9/11 changed many aspects of our lives and has affected us in numerous ways. Pre-9/11, flying was easy and noninvasive. I remember arriving at airports maybe an hour before flight time, versus three hours prior after 9/11. Fast-forward 20 years, and now a different form of change has risen in the form of how law enforcement is viewed. After the 9/11 attacks, recruitment into the military and law enforcement was easy. But today we are faced with a looming problem of finding qualified individuals to join the ranks. I believe the attacks on our society are designed to harm us internally. Whether it is 9/11, Columbine, Route 91 or any tragedy that has occurred in our society, it is incumbent upon all of us to strive for a goal of understanding and peace.

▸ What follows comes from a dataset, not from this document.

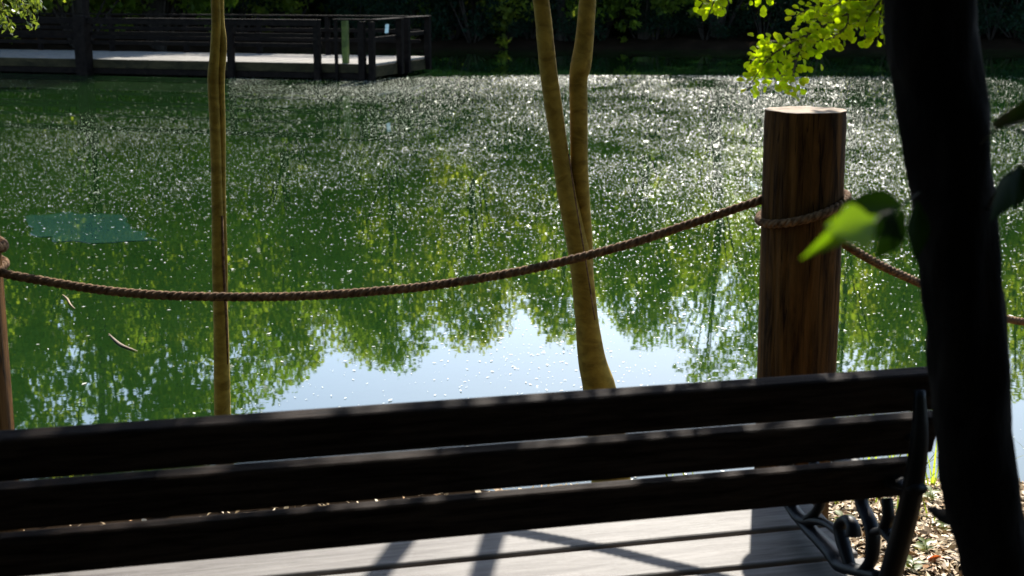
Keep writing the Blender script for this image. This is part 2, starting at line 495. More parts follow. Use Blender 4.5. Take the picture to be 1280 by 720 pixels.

I firmly believe that whatever tragedy strikes, we have the ability and desire to meet it head-on. So ask yourself what you were doing when tragedy struck, but more importantly, ask what you have done since. One of my favorite athletes once said, “Service to others is the rent you pay for your room here on Earth.”

A Legacy of Greatness

I was recently invited to watch a volleyball match here in the Valley. Savannah Hartfield led her team to a hard-fought 2–1 victory on Friday, October 1. I am always thrilled to be a part of any activities involving the children of one of our fallen brothers. We at the LVPPA consider it an honor to be active parts of the lives of these truly fine students and great young people. I was extremely happy to see other Metro employees in attendance to witness this epic clash. I look forward to watching Savannah grow into an athlete, student and young adult. We should all be proud of who she is becoming.